-- Task data start --

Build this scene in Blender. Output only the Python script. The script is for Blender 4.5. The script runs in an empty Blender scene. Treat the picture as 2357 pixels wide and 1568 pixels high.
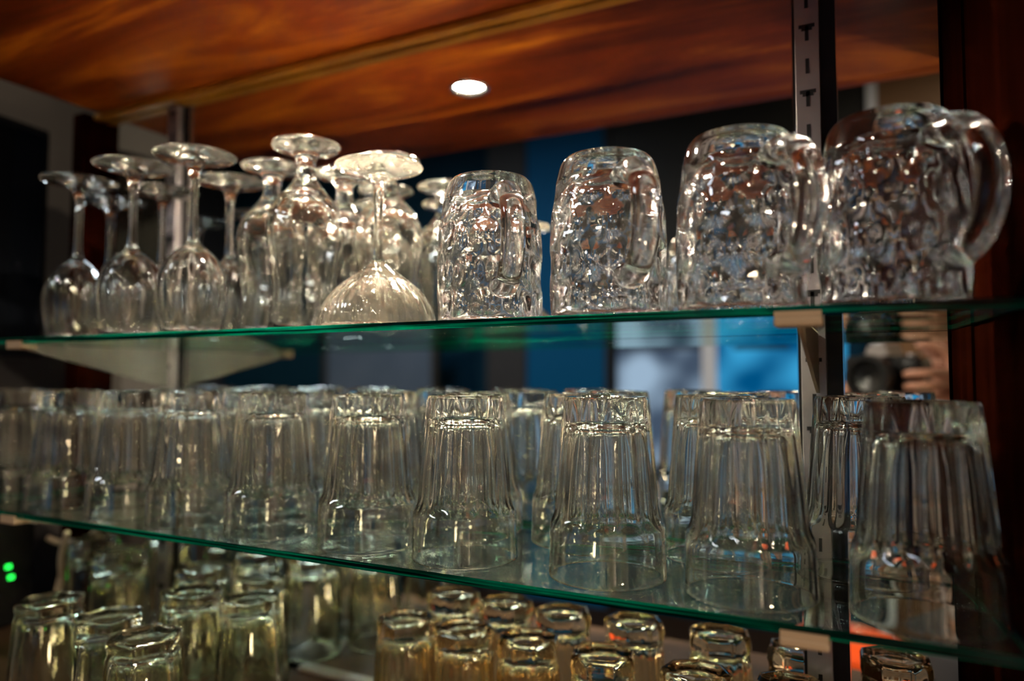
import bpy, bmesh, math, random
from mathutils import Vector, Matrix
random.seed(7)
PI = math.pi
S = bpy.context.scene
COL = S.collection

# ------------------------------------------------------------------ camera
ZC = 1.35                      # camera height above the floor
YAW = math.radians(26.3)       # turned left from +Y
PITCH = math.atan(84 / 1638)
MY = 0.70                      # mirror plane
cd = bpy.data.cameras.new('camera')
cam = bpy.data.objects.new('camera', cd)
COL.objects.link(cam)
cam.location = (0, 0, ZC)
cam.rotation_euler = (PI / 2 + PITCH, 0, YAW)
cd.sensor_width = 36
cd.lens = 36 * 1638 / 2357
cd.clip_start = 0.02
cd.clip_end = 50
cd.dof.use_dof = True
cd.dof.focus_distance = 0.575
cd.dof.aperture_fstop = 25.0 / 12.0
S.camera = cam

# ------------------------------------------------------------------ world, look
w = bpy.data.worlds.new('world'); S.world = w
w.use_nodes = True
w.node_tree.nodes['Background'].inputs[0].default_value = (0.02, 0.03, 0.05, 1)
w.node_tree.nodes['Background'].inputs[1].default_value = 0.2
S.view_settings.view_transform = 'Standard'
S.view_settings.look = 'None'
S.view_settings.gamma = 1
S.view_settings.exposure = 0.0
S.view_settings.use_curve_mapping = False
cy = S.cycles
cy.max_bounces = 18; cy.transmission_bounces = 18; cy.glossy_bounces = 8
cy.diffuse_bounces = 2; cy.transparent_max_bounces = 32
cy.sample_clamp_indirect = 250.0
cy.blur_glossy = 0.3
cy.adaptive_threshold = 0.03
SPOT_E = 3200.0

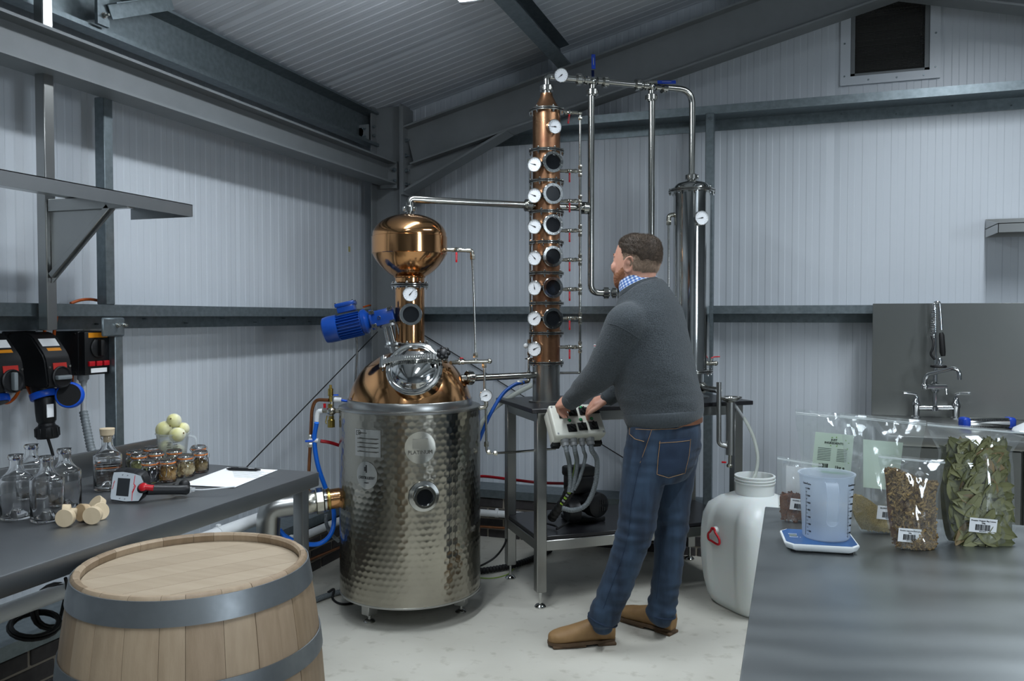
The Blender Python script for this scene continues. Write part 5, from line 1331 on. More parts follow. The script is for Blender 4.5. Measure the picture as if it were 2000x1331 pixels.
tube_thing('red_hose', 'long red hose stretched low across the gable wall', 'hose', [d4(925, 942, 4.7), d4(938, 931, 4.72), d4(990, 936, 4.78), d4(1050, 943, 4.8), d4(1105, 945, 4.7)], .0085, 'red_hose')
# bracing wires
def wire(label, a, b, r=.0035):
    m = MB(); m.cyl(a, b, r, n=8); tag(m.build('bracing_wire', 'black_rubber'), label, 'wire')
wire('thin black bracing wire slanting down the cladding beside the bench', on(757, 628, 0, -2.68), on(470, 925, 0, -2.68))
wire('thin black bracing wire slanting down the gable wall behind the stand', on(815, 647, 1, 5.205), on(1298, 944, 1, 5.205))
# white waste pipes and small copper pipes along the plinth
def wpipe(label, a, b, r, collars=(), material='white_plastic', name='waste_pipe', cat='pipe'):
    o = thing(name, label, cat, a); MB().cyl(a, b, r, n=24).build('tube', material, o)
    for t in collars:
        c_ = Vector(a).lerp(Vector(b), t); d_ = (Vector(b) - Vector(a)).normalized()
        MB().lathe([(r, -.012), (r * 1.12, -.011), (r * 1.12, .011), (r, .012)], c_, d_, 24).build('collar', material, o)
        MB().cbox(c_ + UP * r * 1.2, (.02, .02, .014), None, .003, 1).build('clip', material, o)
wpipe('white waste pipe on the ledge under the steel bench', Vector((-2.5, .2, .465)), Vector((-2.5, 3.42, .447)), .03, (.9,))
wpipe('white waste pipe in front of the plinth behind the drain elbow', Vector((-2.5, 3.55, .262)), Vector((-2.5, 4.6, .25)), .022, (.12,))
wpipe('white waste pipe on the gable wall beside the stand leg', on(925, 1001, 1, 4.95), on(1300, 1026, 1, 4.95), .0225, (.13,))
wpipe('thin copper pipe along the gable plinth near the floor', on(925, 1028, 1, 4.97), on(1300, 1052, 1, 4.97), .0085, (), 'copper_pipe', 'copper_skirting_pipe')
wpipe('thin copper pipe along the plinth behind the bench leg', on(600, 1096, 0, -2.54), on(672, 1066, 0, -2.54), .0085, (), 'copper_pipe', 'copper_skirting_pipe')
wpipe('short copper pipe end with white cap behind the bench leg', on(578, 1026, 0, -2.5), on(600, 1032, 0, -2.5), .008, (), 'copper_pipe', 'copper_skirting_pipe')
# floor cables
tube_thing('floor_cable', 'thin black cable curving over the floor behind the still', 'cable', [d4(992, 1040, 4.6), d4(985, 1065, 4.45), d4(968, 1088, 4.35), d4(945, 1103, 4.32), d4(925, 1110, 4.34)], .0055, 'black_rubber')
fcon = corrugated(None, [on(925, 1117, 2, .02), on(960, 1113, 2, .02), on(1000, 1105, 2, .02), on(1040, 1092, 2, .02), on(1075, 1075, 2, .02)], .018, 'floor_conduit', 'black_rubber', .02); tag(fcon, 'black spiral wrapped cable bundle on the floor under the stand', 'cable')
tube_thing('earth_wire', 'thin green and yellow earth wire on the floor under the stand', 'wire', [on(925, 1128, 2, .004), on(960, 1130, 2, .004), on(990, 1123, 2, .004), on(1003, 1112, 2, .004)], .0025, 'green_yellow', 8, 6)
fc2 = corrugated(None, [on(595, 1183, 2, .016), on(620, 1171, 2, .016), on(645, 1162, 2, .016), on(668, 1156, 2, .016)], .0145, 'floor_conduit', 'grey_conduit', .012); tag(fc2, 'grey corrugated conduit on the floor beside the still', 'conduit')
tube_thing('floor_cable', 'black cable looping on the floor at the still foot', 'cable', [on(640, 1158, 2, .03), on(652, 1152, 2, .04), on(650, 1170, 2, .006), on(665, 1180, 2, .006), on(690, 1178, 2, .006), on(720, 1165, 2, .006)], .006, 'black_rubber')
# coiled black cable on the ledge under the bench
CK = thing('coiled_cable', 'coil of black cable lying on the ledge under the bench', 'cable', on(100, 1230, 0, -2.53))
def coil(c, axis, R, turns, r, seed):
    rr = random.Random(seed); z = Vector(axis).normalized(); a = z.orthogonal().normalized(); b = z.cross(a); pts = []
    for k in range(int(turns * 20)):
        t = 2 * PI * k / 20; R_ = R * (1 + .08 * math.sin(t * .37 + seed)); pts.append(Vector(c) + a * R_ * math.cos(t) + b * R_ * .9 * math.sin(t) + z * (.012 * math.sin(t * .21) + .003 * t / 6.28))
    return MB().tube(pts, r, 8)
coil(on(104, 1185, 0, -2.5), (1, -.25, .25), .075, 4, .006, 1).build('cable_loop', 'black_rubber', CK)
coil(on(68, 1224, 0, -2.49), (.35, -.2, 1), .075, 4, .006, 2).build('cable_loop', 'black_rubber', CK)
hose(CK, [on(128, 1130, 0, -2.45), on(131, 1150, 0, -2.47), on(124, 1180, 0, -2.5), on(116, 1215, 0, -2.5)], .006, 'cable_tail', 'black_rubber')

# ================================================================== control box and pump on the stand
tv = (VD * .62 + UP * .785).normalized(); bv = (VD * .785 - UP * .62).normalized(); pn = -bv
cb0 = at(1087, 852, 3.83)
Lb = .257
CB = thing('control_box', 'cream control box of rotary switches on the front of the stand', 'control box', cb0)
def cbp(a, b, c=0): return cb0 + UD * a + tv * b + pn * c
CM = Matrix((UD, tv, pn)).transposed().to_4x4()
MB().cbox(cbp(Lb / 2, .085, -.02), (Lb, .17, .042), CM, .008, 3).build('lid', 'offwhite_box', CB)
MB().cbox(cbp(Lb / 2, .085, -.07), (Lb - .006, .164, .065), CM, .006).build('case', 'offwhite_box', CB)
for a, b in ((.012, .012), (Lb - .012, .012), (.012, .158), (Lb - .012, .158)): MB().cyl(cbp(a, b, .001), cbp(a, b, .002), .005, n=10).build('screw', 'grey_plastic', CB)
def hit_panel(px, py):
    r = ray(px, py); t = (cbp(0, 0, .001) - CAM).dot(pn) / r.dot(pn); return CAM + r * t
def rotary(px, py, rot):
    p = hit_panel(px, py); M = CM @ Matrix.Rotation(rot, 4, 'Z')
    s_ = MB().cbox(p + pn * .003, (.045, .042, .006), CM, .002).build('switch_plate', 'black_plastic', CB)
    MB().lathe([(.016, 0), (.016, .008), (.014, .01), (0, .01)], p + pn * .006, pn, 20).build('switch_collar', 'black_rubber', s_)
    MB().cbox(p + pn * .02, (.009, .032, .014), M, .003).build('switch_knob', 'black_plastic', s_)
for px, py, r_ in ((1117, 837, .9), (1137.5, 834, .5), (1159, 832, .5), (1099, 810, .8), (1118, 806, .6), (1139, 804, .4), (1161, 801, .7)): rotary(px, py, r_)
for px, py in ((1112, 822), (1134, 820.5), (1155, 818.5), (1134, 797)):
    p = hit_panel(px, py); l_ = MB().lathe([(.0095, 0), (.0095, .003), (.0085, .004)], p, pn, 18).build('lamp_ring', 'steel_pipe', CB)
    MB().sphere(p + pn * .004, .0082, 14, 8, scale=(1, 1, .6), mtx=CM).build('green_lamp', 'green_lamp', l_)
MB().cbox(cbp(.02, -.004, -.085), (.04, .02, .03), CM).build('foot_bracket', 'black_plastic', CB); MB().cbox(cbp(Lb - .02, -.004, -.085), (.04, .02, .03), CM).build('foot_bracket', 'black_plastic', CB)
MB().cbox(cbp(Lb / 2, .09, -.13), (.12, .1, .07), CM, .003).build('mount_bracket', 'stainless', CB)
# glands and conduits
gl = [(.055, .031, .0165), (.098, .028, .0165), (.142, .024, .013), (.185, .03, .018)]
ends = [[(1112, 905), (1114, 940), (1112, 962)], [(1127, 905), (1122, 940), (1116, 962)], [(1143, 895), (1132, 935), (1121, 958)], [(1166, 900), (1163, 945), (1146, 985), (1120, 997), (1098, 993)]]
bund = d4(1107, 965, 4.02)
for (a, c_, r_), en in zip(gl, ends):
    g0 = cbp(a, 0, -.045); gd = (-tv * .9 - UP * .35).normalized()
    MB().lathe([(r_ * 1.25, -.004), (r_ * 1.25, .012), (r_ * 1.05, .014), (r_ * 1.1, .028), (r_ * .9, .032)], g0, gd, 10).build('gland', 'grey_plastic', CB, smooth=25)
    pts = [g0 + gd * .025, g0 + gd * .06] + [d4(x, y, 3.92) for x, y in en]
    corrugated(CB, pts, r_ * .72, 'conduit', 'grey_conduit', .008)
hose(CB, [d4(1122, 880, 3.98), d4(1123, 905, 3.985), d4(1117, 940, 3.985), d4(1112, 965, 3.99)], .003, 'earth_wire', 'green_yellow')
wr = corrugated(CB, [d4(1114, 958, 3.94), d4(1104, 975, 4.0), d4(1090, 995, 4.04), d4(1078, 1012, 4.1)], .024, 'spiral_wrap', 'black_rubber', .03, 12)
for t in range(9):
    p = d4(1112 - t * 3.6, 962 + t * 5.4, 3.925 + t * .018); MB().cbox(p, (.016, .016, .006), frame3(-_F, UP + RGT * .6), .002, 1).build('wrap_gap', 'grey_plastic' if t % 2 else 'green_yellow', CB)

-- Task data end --

Determine how many lines of the listing hold the word "script" and reply with that figure alone.

Exercise solution:
2